| Required work |
Your task is to quote exactly the run of lines that starts at the line containing "0, 2.92).mesh('wall_corridor', 'darkwall'))" and ends at the line containing "0, 2.92).mesh('wall_corridor_end', 'darkwall'))", including both.
— BEGIN Collected material —
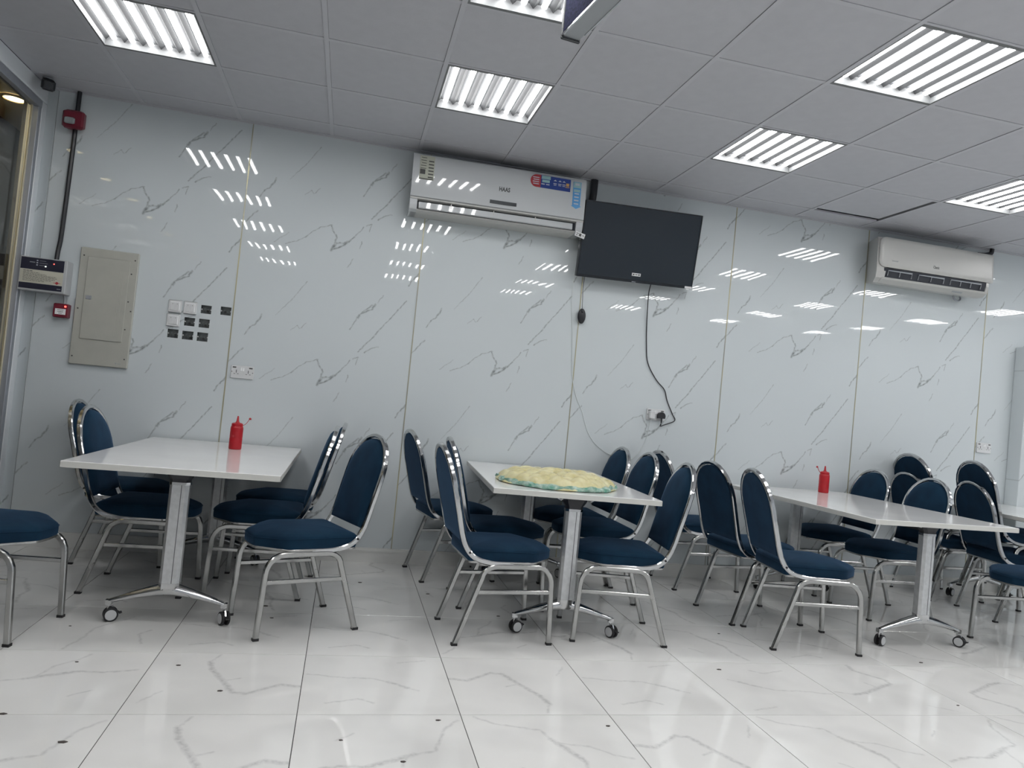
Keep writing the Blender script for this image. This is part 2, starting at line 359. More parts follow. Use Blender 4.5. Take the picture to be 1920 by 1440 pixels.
# ceiling: dark void slab above, tiles and rails below it
ce = struct('ceiling', MB().box(X0-.02, X1, Y1, .06, H+.18, H+.24).mesh('ceiling', 'plenum'))
XA, YJ = -.875, -.22
light_cols = [-1.475+1.8*k for k in range(6)]
light_rows = [-1.42-1.2*k for k in range(5)]
def is_light(cx, cy): return any(abs(cx-(lx+.3)) < .1 for lx in light_cols) and any(abs(cy-(ly+.3)) < .1 for ly in light_rows)
cache = {}
for i, j, a, b, c, d in clipcells(X0, X1, Y1, 0, XA, YJ, .6):
    cx, cy = (a+b)/2, (c+d)/2
    if is_light(cx, cy): continue
    shifted = abs(cx-3.625) < .1 and abs(cy-(-.52)) < .1
    key = (round(b-a, 3), round(d-c, 3), shifted)
    if key not in cache:
        hx, hy = (key[0]/2-.013, key[1]/2-.013) if not shifted else (.283, .283)
        cache[key] = MB().box(-hx, hx, -hy, hy, 0, .012).mesh('ceiling_tile', 'ceil')
    o = ob('ceiling_tile', cache[key], ce, (cx-(.02 if shifted else 0), cy-(.022 if shifted else 0), H+(.006 if shifted else .004)))
def rail(x0, x1, y0, y1, z=H): part('ceiling_rail', MB().box(x0, x1, y0, y1, z, z+.004).box((x0+x1)/2-.001 if x1-x0 < .1 else x0, (x0+x1)/2+.001 if x1-x0 < .1 else x1, (y0+y1)/2-.001 if y1-y0 < .1 else y0, (y0+y1)/2+.001 if y1-y0 < .1 else y1, z+.004, z+.03), 'rail', ce)
k = 0
x = XA-.6
while x < X1-.03:
    rail(x-.012, x+.012, Y1, 0); x += .6
y = YJ
while y > Y1+.05:
    # the rail is missing where the tile has slipped aside
    if abs(y-YJ) < .01:
        rail(X0, 3.325-.012, y-.012, y+.012, H+.0012); rail(3.925+.012, X1, y-.012, y+.012, H+.0012)
    else: rail(X0, X1, y-.012, y+.012, H+.0012)
    y -= .6
struct('trim_1', MB().box(X0, X1, -.018, 0, H-.002, H+.02).box(X0, X1, -.003, 0, H-.010, H).mesh('trim_1', 'ceil'))

# back wall: backing + marble sheets + brass strips
wb = struct('wall_back', MB().box(X0-.1, X1+.1, .06, .12, 0, H+.2).mesh('wall_back', 'plain_wall'))
PW, XS = 1.2022, -.789
HOLES = [(-.990, -.925, 1.585, 1.640), (-.868, -.802, 1.590, 1.645), (-1.084, -1.019, 1.492, 1.547), (-.994, -.928, 1.491, 1.548), (-1.178, -1.112, 1.403, 1.460), (-1.088, -1.020, 1.401, 1.457), (-.996, -.929, 1.400, 1.458)]
VZ = {-2: 2.31, -1: 2.25, 0: 2.18, 1: 2.37, 2: 2.02, 3: 1.84, 4: 1.72, 5: 2.1, 6: 1.9, 7: 2.3}
for kx in range(-2, 8):
    a = max(X0, XS+kx*PW if kx != -1 else -1.968)+.0025; b = min(X1, XS+(kx+1)*PW if kx != -2 else -1.968)-.0025
    ox, oz = XS+kx*PW, VZ[kx]
    xs, zs = [a, b], [0, H]
    hs = HOLES if kx == -1 else []
    for h in hs: xs += [h[0], h[1]]; zs += [h[2], h[3]]
    xs.sort(); zs.sort(); mb = MB()
    if hs:
        for xa, xb in zip(xs[:-1], xs[1:]):
            for za, zb in zip(zs[:-1], zs[1:]):
                if xb-xa < 1e-5 or zb-za < 1e-5: continue
                mxx, mzz = (xa+xb)/2, (za+zb)/2
                if any(h[0] < mxx < h[1] and h[2] < mzz < h[3] for h in hs): continue
                mb.poly([(xa-ox, 0, za-oz), (xb-ox, 0, za-oz), (xb-ox, 0, zb-oz), (xa-ox, 0, zb-oz)])
        for h in hs:
            q = [(h[0]-ox, h[2]-oz), (h[1]-ox, h[2]-oz), (h[1]-ox, h[3]-oz), (h[0]-ox, h[3]-oz)]
            for u in range(4):
                p, r = q[u], q[(u+1) % 4]; mb.poly([(p[0], 0, p[1]), (r[0], 0, r[1]), (r[0], .006, r[1]), (p[0], .006, p[1])])
    elif kx == -2: mb.prism([(a-ox, .034, -oz), (b-ox, 0, -oz), (b-ox, 0, H-oz), (a-ox, .034, H-oz)], (.002, .006, 0))
    else: mb.box(a-ox, b-ox, 0, .006, -oz, H-oz)
    part('wall_panel', mb, 'marble', wb).location = (ox, 0, oz)
    if kx >= 0: part('seam_strip', MB().box(ox-.0035, ox+.0035, -.0022, .01, .1, H), 'brass', wb)
struct('baseboard_back', MB().box(X0, X1, -.012, 0, 0, .075).box(X0, X1, -.018, 0, .075, .088).box(X0, X1, -.014, 0, .088, .1).mesh('baseboard_back', 'base'))

# left wall: marble return, header, glazed screen with frame and corridor outside
struct('wall_left', MB().box(X0-.08, X0+.012, Y1, .05, 2.80, H).mesh('wall_left', 'trim_white'))
struct('trim_2', MB().bbox(X0-.06, X0+.018, Y1, 0, 2.795, 2.815, .003).mesh('trim_2', 'trim_white'))
struct('trim_3', MB().bbox(X0-.08, X0+.012, -.034, .055, 0, 2.795, .003).mesh('trim_3', 'trim_white'))
wn = struct('window_1', None)
mull = [-.062, -1.55, -2.9, -4.25, -5.6, -6.95]
part('window_frame', MB().bbox(X0-.05, X0+.012, Y1, -.036, 2.745, 2.795, .003), 'alu', wn)
part('window_frame', MB().bbox(X0-.05, X0+.012, Y1, -.036, 0, .1, .003), 'alu', wn)
for q, y in enumerate(mull):
    part('mullion', MB().bbox(X0-.05, X0+.012, y-.02, y+.02, 0.1, 2.745, .003), 'alu', wn)
    part('edge_strip', MB().box(X0-.035, X0-.02, y-.034, y-.021, 0.1, 2.745), 'cream', wn)
for y, y2 in zip(mull, mull[1:]+[Y1]):
    if y2 < y-.1: part('pane', MB().box(X0-.032, X0-.024, y2+.021, y-.021, 0.1, 2.745), 'glass', wn)
struct('ceiling_corridor', MB().box(-2.66, X0-.08, Y1, 6, 2.9, 2.96).mesh('ceiling_corridor', 'tan'))
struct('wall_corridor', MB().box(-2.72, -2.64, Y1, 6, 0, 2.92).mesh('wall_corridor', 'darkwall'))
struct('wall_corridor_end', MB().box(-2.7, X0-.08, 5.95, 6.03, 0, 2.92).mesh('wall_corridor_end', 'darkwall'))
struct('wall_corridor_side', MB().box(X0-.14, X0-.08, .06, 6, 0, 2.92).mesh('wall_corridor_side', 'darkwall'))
struct('floor_corridor', MB().box(-2.7, X0-.02, Y1, 6, -.06, -.001).mesh('floor_corridor', 'base'))
struct('wall_right', MB().box(X1, X1+.1, Y1, .06, 0, H+.2).mesh('wall_right', 'plain_wall'))
struct('wall_front', MB().box(X0-.8, X1+.1, Y1-.1, Y1, 0, H+.2).mesh('wall_front', 'plain_wall'))
# projecting marble-clad casing at the right end of the back wall
bxr = thing('wall_casing', 'marble clad casing with screws standing against the back wall at the right', 'casing', (5.56, 0, 0))
o = part('casing_panel', MB().bbox(0, 1.3, -.13, -.001, .0, 2.10, .004), 'marble', bxr)
for z in (.35, 1.3, 2.05):
    part('screw', MB().lathe([(.006, -.134), (.006, -.129)], 8, (.03, 0, z), 'y'), 'ink', bxr)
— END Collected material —
| Task response |
struct('wall_corridor', MB().box(-2.72, -2.64, Y1, 6, 0, 2.92).mesh('wall_corridor', 'darkwall'))
struct('wall_corridor_end', MB().box(-2.7, X0-.08, 5.95, 6.03, 0, 2.92).mesh('wall_corridor_end', 'darkwall'))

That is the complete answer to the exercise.